The market value of the Helsinki Stock Exchange has not returned to the level preceding the financial crisis, unlike the market value of the domestic quoted shares held by the pension sector, which is currently (end of 2017) at the highest level ever. Underlying this development is both a favourable market trend and additional purchases made in past years. However, the value of the shares held by pension insurance companies in proportion to the market value of the whole stock exchange has decreased.

Thus, the earnings-related pension sector's share of the Helsinki Stock Exchange's market value rose with increasing speed during the years following the financial crisis, until 2011. In 2012 this trend turned as pension insurance companies assumed a different view of the risk involved in Finnish shares. Authorized pension providers sold more domestic listed shares than they purchased. At the same time, the market value of the stock exchange revived after the weak year of 2011. The trend of 2012 also continued in the years 2013–2016, when sales exceeded purchases every year.

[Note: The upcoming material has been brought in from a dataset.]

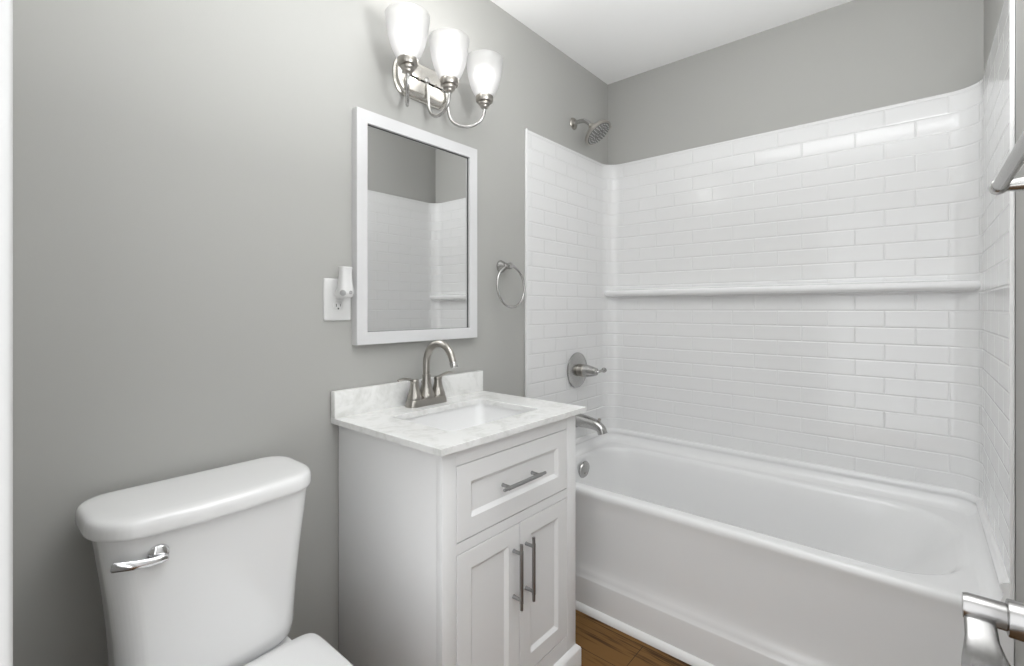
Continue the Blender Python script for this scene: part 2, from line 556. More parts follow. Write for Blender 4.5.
# ------------------------------------------------------------------ shower valve, spout, shower head
valve = thing('shower_valve', 'brushed nickel shower valve with round escutcheon, on the tiled wall above the tub spout', 'shower valve', (2.06, PYL, 0.899))
b = new(); lathe(b, (2.06, PYL - 0.0003, 0.899), (0, -1, 0), [(0.088, 0.0), (0.090, 0.004), (0.089, 0.008), (0.083, 0.0125), (0.055, 0.016), (0.050, 0.017), (0.030, 0.0185)], 56); obj('escutcheon', b, M_nick2, valve)
b = new(); lathe(b, (2.06, PYL - 0.016, 0.899), (0, -1, 0), [(0.031, 0.0), (0.031, 0.030), (0.0285, 0.033), (0.0285, 0.036)], 36); obj('valve_hub', b, M_nick, valve)
b = new()
lathe(b, (2.06, PYL - 0.052, 0.899), (0, -1, 0.0), [(0.0300, 0.0), (0.0320, 0.002), (0.0310, 0.012), (0.025, 0.040), (0.0195, 0.060), (0.0180, 0.066), (0.010, 0.070)], 36)
tube(b, [(2.06, PYL - 0.118, 0.899), (2.066, PYL - 0.128, 0.901), (2.080, PYL - 0.136, 0.904), (2.089, PYL - 0.139, 0.906)], [0.0062, 0.0058, 0.0062, 0.007], 14)
lathe(b, (2.086, PYL - 0.139, 0.9055), (1, -0.12, 0.12), [(0.006, 0.0), (0.0115, 0.002), (0.0125, 0.008), (0.0115, 0.014), (0.006, 0.016)], 20)
obj('valve_lever', b, M_nick2, valve)

spout = thing('tub_spout', 'brushed nickel tub spout with diverter knob beside the vanity top', 'tub spout', (2.06, PYL, 0.645))
b = new()
sp = spline([(2.06, PYL - 0.001, 0.646), (2.06, PYL - 0.035, 0.645), (2.06, PYL - 0.085, 0.641), (2.06, PYL - 0.120, 0.634), (2.06, PYL - 0.143, 0.619), (2.06, PYL - 0.152, 0.598)], 5)
rad = [0.0355 - 0.0115 * min(1, i / (len(sp) - 8)) for i in range(len(sp))]
tube(b, sp, rad, 28)
lathe(b, (2.06, PYL - 0.0003, 0.646), (0, -1, 0), [(0.039, 0.0), (0.039, 0.006), (0.036, 0.008)], 32)
obj('spout_body', b, M_nick2, spout, 50)
b = new(); lathe(b, (2.06, PYL - 0.132, 0.651), (0, -0.1, 1), [(0.0045, -0.012), (0.0045, 0.010), (0.0085, 0.012), (0.009, 0.018), (0.006, 0.020)], 18); obj('diverter_knob', b, M_nick, spout)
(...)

The pension sector’s trading in quoted Finnish shares, i.e. the sum of all sales and purchases, increased during the period 2004–2007. The financial crisis also brought a halt to this trend. After 2009, trading picked up again and, in the early 2010s, returned to the level that prevailed before the financial crisis.

However, trading on the Helsinki Stock Exchange has not returned to the level preceding the financial crisis; instead, it has remained at a considerably lower level: The average trading in 2009–2012 is slightly under half of the average trading in 2004–2008. Owing to this trend, the pension sector’s share of trading on the Helsinki Stock Exchange has risen after the financial crisis.

The steepest rise took place in 2012, when trading on the Helsinki Stock Exchange shrank further, by more than a quarter of the steady volume that had prevailed between 2009 and 2011. In 2013, authorized pension providers’ trading in domestic listed shares fell to less than half of the figure for 2012. As trading on the stock exchange remained at almost the same level as in 2012, authorized pension providers accounted for a clearly lower percentage of total trading.

The earnings-related pension sector’s trading on the stock exchange showed a downward trend from 2012 up to 2017. Underlying this trend is the increasingly efficient diversification of risks. Moreover, since the volume of pension assets has grown, the search for suitable investments requires that some investments are made outside Finland. On the other hand, the relative shares of various areas also change, depending on which areas have the best returns.